Topological edge states of nonequilibrium polaritons in hollow honeycomb arrays

TL;DR

This paper investigates topological edge states in nonequilibrium polariton condensates within hollow honeycomb arrays, revealing how spin-orbit coupling, Zeeman splitting, and pump tuning influence topological currents and their stability.

Contribution

It introduces the study of topological edge states in finite hollow honeycomb polariton arrays, highlighting the effects of size, interactions, and pump tuning on current behavior.

Findings

Topological currents occur at inner and outer interfaces with opposite directions.

Polariton interactions couple edge states, depending on the hollow size.

Switching of currents is achievable by tuning the pump frequency.

Abstract

We address topological currents in polariton condensates excited by uniform resonant pumps in finite honeycomb arrays of microcavity pillars with a hole in the center.

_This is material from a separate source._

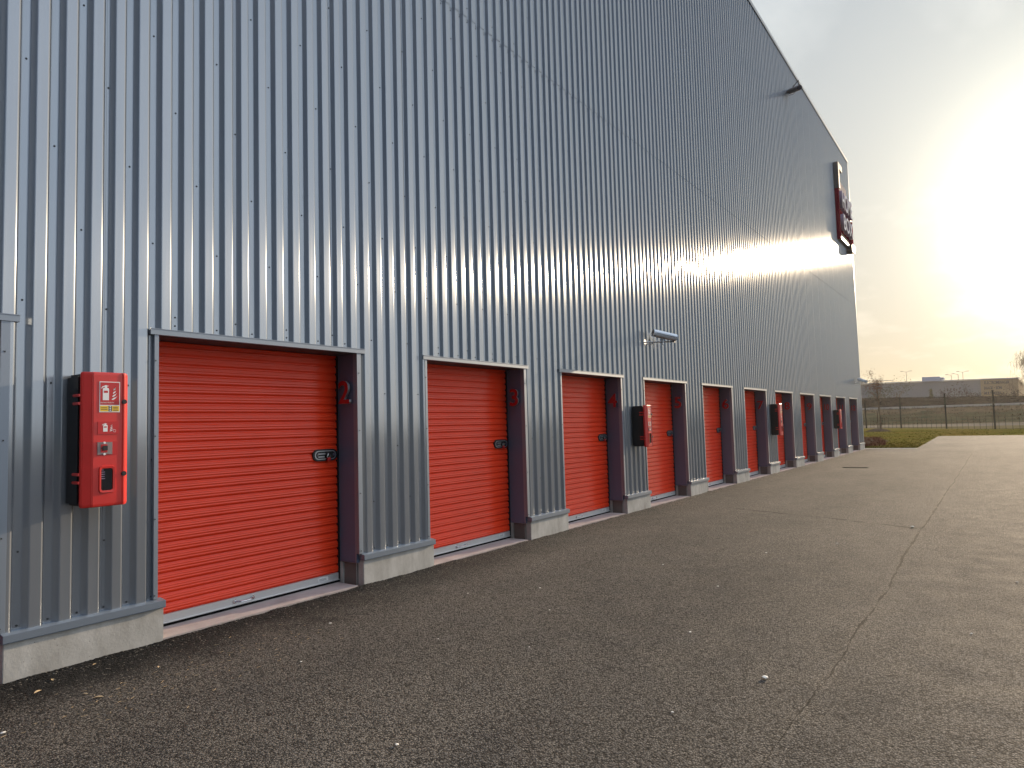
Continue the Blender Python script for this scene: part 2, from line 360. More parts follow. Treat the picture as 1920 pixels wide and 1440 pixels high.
# profile of the sheets
def rib_starts():
    out = []; s = 1.761
    k = 0
    while s < Y1+.2:
        out.append((k, s)); s += .157 if k % 6 == 3 else .1833; k += 1
    s = 1.761; k = 0
    while s > Y0-.2:
        k -= 1; s -= .157 if k % 6 == 3 else .1833; out.insert(0, (k, s))
    return out
RIBS = rib_starts()
def profile():
    pts = []; r = .0048; D = .035
    for k, s in RIBS:
        w = .157 if k % 6 == 3 else .1833
        a = .034 if k % 6 == 3 else .054
        # corners: pan start s, pan end s+a, crest start s+a+.031, crest end s+w-.022
        c = [(s, 0), (s+a, 0), (s+a+.031, D), (s+w-.022, D)]
        for j, (y, x) in enumerate(c):
            sg = -1 if x == 0 else 1
            d1 = Vector((c[j][0]-([(s-.022, D)]+c)[j][0], c[j][1]-([(s-.022, D)]+c)[j][1])).normalized()
            nx = (c+[(s+w, 0)])[j+1]; d2 = Vector((nx[0]-y, nx[1]-x)).normalized()
            p = Vector((y, x)); q0 = p-d1*r*1.3; q2 = p+d2*r*1.3; q1 = (q0+q2)/2*.55+p*.45
            pts += [tuple(q0), tuple(q1), tuple(q2)]
            if k % 6 == 3 and j == 0: pts += [(y+.0135, .0), (y+.0142, .0016)]      # edge of the overlapping sheet
            if k % 6 == 3 and j == 1: pts[-3] = (pts[-3][0], .0016) if False else pts[-3]
        # faint stiffener line in the pan
    return pts
PROF = profile()
def clip(a, b):
    out = []
    def at(y):
        for (y0, x0), (y1, x1) in zip(PROF, PROF[1:]):
            if y0 <= y <= y1: return x0+(x1-x0)*(y-y0)/max(y1-y0, 1e-9)
        return 0
    out = [(a, at(a))]+[p for p in PROF if a < p[0] < b]+[(b, at(b))]
    return out
cb = MB()
def sheet(a, b, z0, z1, off=0):
    pr = clip(a, b)
    lo = [cb.P((x+off, y, z0)) for y, x in pr]; hi = [cb.P((x+off, y, z1)) for y, x in pr]
    for i in range(len(pr)-1): cb.f.append([lo[i], lo[i+1], hi[i+1], hi[i]]); cb.mi.append(0)
LAP = 7.03
sheet(Y0, Y1, LT, LAP)
sheet(Y0, Y1, LAP-.0, ZT, .005)
piers = [(Y0, OL[1])]+[(OR[i], OL[i+1]) for i in range(1, 12)]+[(OR[12], Y1)]
for a, b in piers: sheet(a, b, .318, LT)
# screw heads with dark washers, a part of the sheets' surface
def screw(y, z, x=0.0, r=.0075):
    n = 7; c = []
    for h, rr in ((.0005, r), (.0032, r*.95), (.0036, r*.55), (.0085, r*.5)):
        c.append([cb.P((x+h, y+rr*math.cos(2*math.pi*i/n), z+rr*math.sin(2*math.pi*i/n))) for i in range(n)])
    for A, Bq in zip(c, c[1:]):
        for i in range(n): cb.f.append([A[i], A[(i+1)%n], Bq[(i+1)%n], Bq[i]]); cb.mi.append(1)
    cb.f.append(c[-1]); cb.mi.append(1)
def in_open(y):
    return any(OL[i]-.03 < y < OR[i]+.02 for i in L)
for k, s in RIBS:
    y = s + (.026 if k % 6 == 3 else .031)
    if y > 34 or y < -2: continue
    for n in range(-7, 18):
        if (n + k) % 3: continue
        z = 4.304+.577*n + rnd.uniform(-.004, .004)
        if z < .45 or z > 14.1: continue
        if in_open(y) and z < LT+.03: continue
        screw(y, z, .005 if z > LAP else 0)
    if in_open(y):
        if k % 2 == 0: screw(y, LT+.045)
    else: screw(y, .352)
    if y < 24: screw(y, LAP-.035, .0)
clad = cb.build('wall_cladding', [M['clad'], M['ink']], B, recalc=False)

# dark shell behind the sheets, with the openings left between the piers
sh = MB()
sh.box(-30, -.37, Y0, Y1-.01, 0, ZT-.05)
sh.box(-.37, -.004, Y0, Y1-.012, 2.405, ZT-.06)
sh.build('wall_shell', M['soffit'], B)
cp = MB(); cp.box(-30, .062, Y0-.02, Y1+.03, ZT, ZT+.05); cp.box(.050, .062, Y0-.02, Y1+.03, ZT-.07, ZT-.0)
cp.build('roof_coping', M['capf'], B)
ct = MB(); ct.box(-.0, .044, Y1-.07, Y1+.004, .33, ZT-.07); ct.box(-.3, .044, Y1+.0045, Y1+.007, .33, ZT-.07)
ct.build('corner_trim', M['flash'], B)

for n, (a, b) in enumerate(piers):
    p = MB(); p.box(-.37, -.006, a, b, .236, 2.403)
    # return flashing folded round the pier towards the camera-side reveal
    p.build('pier', M['reveal'], B)
    q = MB()
    q.box(-.37, -.226, a+.004, b-.004, 0, .232, 0); q.box(-.227, -.03, a+.022, b-.022, 0, .231, 1)
    q.box(-.03, .058, a+.040, b+.036, -.05, .262, 0)
    q.build('plinth', [M['concrete'], M['slabdark']], B, bevel=.004)
    c = MB(); c.prism([(-.004, .330), (.083, .318), (.083, .268), (.079, .266), (.079, .262), (-.004, .262)], 'y', a+.030, b+.042)
    c.build('sill_flashing', M['capf'], B, bevel=.0015)
for i in L:
    a, b = OL[i], OR[i]
    t = MB()
    t.box(-.002, .048, L[i], RR[i], 2.409, 2.452)           # lintel
    t.box(.036, .052, L[i]-.001, RR[i]+.001, 2.452, 2.458)
    t.box(-.003, .039, L[i]+.035, a, .331, 2.408)            # side flashings
    t.box(-.003, .039, b, b+.056, .331, 2.408)
    t.box(-.024, -.003, b-.0015, b+.002, .24, 2.404)
    for z in (.36, .95, 1.6, 2.2):
        for y in (a-.027, b+.024): t.box(.039, .044, y-.006, y+.006, z-.006, z+.006, 1)
    t.build('door_frame', [M['flash'], M['ink']], B, bevel=.0012)
    th = MB(); th.box(-.37, .056, a+.03, b-.03, -.05, .022)
    th.build('threshold', M['slab'], B, bevel=.004)
    # roller curtain
    XC = -.275
    pr = []; z = .118; P_ = .0835
    while z < 2.405:
        for dz, x in ((0, -.016), (.005, -.0155), (.011, -.006), (.016, 0), (.027, .0012), (.031, -.002), (.036, -.002), (.040, .0012), (.050, .0012), (.054, -.002), (.059, -.002), (.064, .0008), (.0705, -.007), (.077, -.0155)):
            if z+dz < 2.404: pr.append((z+dz, x))
        z += P_
    d = MB(); ya, yb = a+.004, b-.018
    lo = [d.P((XC+x, ya, zz_)) for zz_, x in pr]; hi = [d.P((XC+x, yb, zz_)) for zz_, x in pr]
    for j in range(len(pr)-1): d.f.append([lo[j], hi[j], hi[j+1], lo[j+1]]); d.mi.append(0)
    door = d.build('roller_door', M['red'], B, smooth=True, recalc=False)
    door['label'] = 'red ribbed roller door of bay %d' % i
    br = MB(); br.box(XC-.02, XC+.006, ya, yb, .046, .117); br.box(XC+.006, XC+.022, ya, yb, .046, .052)
    br.box(XC+.0065, XC+.0095, yb-.26, yb-.14, .066, .104, 1); br.box(XC+.006, XC+.012, yb-.07, yb-.06, .078, .088)
    for q in range(3): br.box(XC+.0096, XC+.0100, yb-.25, yb-.16, .073+q*.009, .077+q*.009, 2)
    br.build('bottom_rail', [M['alu'], M['white'], M['signgrey']], door, bevel=.001)
    sl_ = MB(); sl_.box(XC-.012, XC+.012, ya, yb, .0225, .0455); sl_.build('rubber_seal', M['rubber'], door)
    gd = MB(); gd.box(XC-.03, XC+.012, yb+.001, b-.0015, .023, 2.40); gd.build('guide_channel', M['black'], door)
    # latch plate: black stadium with grey inner dish and bolt
    lt = MB(); yc = b-.178; zc = 1.355
    def stad(w, h, n=7):
        pts = []
        for s_, a0 in ((1, -90), (-1, 90)):
            for k in range(n): an = R(a0+180*k/(n-1)); pts.append((s_*(w-h)+h*math.cos(an) if s_ > 0 else -(w-h)+h*math.cos(an), h*math.sin(an)))
        return pts
    lt.prism([(yc+p[0], zc+p[1]) for p in stad(.158, .062)], 'x', XC-.008, XC+.014, 0)
    lt.prism([(yc+p[0], zc+p[1]) for p in stad(.138, .047)], 'x', XC+.014, XC+.018, 1)
    lt.prism([(yc+p[0], zc+p[1]) for p in stad(.124, .036)], 'x', XC+.018, XC+.0195, 0)
    lt.box(XC+.0195, XC+.026, yc-.10, yc+.03, zc+.006, zc+.020, 1); lt.box(XC+.0195, XC+.026, yc-.10, yc-.02, zc-.024, zc-.010, 1)
    lt.box(XC+.0195, XC+.036, yc-.006, yc+.012, zc-.030, zc+.026, 0); lt.tube([(XC+.019, yc-.104, zc+.002), (XC+.024, yc-.104, zc+.002)], .008, 8, 2)
    lt.tube([(XC+.019, yc+.104, zc), (XC+.026, yc+.104, zc)], .018, 10, 2)
    lt.build('latch', [M['black'], M['steel'], M['chrome']], door, bevel=.001)
    hy = (a+b)/2-.09; hb = MB()
    hb.tube([(XC+.008, hy-.09, .083), (XC+.022, hy-.088, .083), (XC+.045, hy-.05, .079), (XC+.048, hy, .078), (XC+.045, hy+.05, .079), (XC+.022, hy+.088, .083), (XC+.008, hy+.09, .083)], .0065, 8)
    for s_ in (-1, 1): hb.tube([(XC+.006, hy+s_*.092, .083), (XC+.013, hy+s_*.092, .083)], .019, 12)
    hb.build('pull_handle', M['chrome'], door, smooth=False)
    # numeral standing off the reveal
    nm = text_mesh(str(i), .33, .028, [M['redlet'], M['steel']], 'door_number', B, mw=facing_mY(-.115, b-.036, 2.005), bold=.006, sx=1.12 if i < 10 else .62)
    nm['label'] = 'red raised numeral %d' % i
    # padlock hanging in the latch
    if i < 12 or True:
        pk = empty('padlock', (XC+.035, yc+.028, zc-.045), 'small red padlock in the latch of roller door %d' % i, 'padlock', 'padlocks on the roller doors')
        pb = MB(); pb.box(XC+.026, XC+.042, yc+.006, yc+.050, zc-.062, zc-.026); pb.build('lock_body', M['redlet'], pk, bevel=.003)
        ps = MB(); ps.tube([(XC+.034, yc+.028+.015*math.cos(t_), zc-.010+.022*math.sin(t_)) if 0 <= t_ <= math.pi else (XC+.034, yc+.028+.015*(1 if t_ < 0 else -1), zc-.028) for t_ in (-1, 0, .5, 1.05, 1.57, 2.1, 2.65, math.pi, 4)], .0036, 7)
        ps.build('shackle', M['chrome'], pk)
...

Such currents arise under combined action of the spin-orbit coupling and the Zeeman splitting that break the time-reversal symmetry and open a topological gap in the spectrum of the structure. The most representative feature of this structure is the presence of two interfaces, inner and outer ones, where the directions of topological currents are opposite. Due to the finite size of the structure polariton-polariton interactions lead to the coupling of the edge states at the inner and outer interfaces, which depends on the size of the hollow region. Moreover, switching between currents can be realized by tuning the pump frequency. We illustrate that currents in this finite structure can be stable and study bistability effects arising due to the resonant character of the pump.